Vera Pauw will finalise her travelling roster at the end of the month and the Galwegian is adamant that her ticket can’t be taken for granted after what was a hugely frustrating absence that dragged on for longer than anyone imagined.
“I never think that I’m a dead cert.” The injury itself was an innocuous sort of thing. It happened in training at the start of February, a sore calf but nothing much more. A Grade One problem, according to the first scan, probably from fatigue. Be grand, she thought. Except it wasn’t.
World Cup worries began to mount as weeks went by without resolution.
“It was misdiagnosed and it was only meant to be one to three weeks and then it was more significant than that. As time moves on you start to worry a little bit but I was happy enough once I got over the training blocs, got back into the team at Liverpool and some games under my belt. I felt a lot more comfortable then once I was back on the pitch.”
It’s not like she’s alone in watching the clock this year.
Pauw has had to fret over the fitness of more players than she would like in 2023. Among them was Fahey’s clubmate Leanne Kiernan who was sidelined since the first day of the season last September and the pair could at least solider on together.
“The two of us were on the Wattbikes for a few weeks together.
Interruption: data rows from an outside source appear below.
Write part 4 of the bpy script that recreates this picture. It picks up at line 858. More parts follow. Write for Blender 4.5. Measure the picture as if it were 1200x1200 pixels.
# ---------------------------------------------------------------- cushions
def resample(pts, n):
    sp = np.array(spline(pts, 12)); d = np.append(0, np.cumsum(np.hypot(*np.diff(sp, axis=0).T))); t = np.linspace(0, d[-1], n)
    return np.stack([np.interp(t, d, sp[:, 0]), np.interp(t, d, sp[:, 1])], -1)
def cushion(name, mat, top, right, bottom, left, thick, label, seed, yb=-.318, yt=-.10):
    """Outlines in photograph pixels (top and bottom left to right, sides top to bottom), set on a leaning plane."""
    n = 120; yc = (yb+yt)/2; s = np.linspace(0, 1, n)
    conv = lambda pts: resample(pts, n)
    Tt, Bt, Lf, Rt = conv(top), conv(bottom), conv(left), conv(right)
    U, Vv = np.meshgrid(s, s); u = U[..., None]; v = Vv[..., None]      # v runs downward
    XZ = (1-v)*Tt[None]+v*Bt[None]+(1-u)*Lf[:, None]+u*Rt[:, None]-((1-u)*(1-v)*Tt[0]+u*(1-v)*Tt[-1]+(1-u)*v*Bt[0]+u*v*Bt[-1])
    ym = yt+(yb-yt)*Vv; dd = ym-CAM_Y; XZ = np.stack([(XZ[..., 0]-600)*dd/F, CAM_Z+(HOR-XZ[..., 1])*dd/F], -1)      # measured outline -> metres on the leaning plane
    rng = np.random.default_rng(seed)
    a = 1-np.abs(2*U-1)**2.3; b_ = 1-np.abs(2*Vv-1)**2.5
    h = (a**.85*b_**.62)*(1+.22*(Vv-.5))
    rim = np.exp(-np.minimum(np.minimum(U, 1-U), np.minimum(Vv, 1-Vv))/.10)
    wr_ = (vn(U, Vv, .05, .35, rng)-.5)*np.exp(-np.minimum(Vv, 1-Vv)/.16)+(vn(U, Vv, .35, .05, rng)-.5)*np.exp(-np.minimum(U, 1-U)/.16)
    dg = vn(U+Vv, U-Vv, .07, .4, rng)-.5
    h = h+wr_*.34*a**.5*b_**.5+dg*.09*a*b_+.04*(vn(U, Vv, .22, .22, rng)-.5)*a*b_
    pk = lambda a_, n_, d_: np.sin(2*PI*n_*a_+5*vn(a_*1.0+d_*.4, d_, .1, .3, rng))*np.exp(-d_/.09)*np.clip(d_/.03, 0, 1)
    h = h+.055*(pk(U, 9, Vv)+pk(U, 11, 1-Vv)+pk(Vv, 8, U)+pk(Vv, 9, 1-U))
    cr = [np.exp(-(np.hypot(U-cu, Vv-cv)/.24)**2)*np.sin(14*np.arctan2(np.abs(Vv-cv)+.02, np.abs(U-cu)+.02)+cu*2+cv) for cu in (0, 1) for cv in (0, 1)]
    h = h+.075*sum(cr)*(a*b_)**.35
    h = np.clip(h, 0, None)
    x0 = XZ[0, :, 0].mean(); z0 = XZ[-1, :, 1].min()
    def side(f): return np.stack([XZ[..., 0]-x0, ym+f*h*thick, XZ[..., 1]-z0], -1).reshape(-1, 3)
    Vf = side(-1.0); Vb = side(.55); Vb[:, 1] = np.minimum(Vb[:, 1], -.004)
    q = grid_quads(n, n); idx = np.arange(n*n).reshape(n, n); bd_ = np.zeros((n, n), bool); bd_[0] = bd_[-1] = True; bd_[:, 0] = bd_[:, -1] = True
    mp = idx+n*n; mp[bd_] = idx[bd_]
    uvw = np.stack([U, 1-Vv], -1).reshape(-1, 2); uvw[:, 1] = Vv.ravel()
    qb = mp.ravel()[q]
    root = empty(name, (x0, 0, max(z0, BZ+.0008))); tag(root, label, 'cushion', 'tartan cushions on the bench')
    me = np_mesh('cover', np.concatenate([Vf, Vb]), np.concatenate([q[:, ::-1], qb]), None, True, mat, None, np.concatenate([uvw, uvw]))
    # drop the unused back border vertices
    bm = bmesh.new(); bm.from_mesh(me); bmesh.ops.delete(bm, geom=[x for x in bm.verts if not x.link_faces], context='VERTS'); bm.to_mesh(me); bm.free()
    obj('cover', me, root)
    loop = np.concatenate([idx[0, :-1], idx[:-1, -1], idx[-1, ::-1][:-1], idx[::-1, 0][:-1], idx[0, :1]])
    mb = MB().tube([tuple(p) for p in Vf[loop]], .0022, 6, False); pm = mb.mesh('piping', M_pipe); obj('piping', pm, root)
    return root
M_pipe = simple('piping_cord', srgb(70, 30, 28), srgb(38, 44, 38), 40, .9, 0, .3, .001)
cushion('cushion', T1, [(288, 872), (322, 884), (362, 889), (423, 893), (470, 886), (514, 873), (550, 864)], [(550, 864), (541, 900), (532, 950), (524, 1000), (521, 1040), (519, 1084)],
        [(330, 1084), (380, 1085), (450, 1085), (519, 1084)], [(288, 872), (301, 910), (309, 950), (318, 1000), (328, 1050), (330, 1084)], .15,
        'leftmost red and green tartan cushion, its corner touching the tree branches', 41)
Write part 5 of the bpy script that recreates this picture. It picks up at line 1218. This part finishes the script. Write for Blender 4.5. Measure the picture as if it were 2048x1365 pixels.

Our rehab coincided and the two of us were getting out our frustration with sweat and anger. It’s a good way to burn it off and Leanne and I did our rehab on the pitch together then.
“It can be monotonous on your own with the physio so having another player there with you means their pass and touch is a bit better so you’re not scrambling an extra yard for the ball. That was nice. It was good for the two of us to have each other there.”